»»

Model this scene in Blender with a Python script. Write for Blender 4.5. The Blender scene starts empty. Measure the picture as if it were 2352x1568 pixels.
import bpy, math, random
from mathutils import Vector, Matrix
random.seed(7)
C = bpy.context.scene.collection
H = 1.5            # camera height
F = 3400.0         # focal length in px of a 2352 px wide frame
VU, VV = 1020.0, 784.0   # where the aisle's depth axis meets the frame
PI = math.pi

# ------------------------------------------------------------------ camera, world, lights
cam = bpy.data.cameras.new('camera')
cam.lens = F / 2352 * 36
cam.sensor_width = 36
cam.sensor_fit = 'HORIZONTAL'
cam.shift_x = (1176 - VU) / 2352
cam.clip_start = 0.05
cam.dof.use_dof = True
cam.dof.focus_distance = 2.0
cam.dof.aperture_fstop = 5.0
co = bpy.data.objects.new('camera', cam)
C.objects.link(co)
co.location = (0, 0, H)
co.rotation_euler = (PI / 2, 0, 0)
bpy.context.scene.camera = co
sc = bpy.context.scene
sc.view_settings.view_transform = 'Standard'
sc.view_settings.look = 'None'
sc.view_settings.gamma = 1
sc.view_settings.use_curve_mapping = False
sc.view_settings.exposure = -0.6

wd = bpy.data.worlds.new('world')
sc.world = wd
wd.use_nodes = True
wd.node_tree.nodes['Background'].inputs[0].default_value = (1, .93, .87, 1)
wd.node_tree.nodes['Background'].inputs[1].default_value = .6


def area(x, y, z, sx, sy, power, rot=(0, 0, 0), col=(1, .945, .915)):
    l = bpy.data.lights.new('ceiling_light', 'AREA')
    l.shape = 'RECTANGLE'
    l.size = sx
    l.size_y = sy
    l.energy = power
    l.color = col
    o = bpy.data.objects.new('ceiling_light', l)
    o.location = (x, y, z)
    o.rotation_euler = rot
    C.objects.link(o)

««

▶ _Instructions for the task_: Reproduce exactly, please, only the lines from the start of the data above to the line that contains "PI = math.pi", with both ends kept.

▶ _The output_:
Model this scene in Blender with a Python script. Write for Blender 4.5. The Blender scene starts empty. Measure the picture as if it were 2352x1568 pixels.
import bpy, math, random
from mathutils import Vector, Matrix
random.seed(7)
C = bpy.context.scene.collection
H = 1.5            # camera height
F = 3400.0         # focal length in px of a 2352 px wide frame
VU, VV = 1020.0, 784.0   # where the aisle's depth axis meets the frame
PI = math.pi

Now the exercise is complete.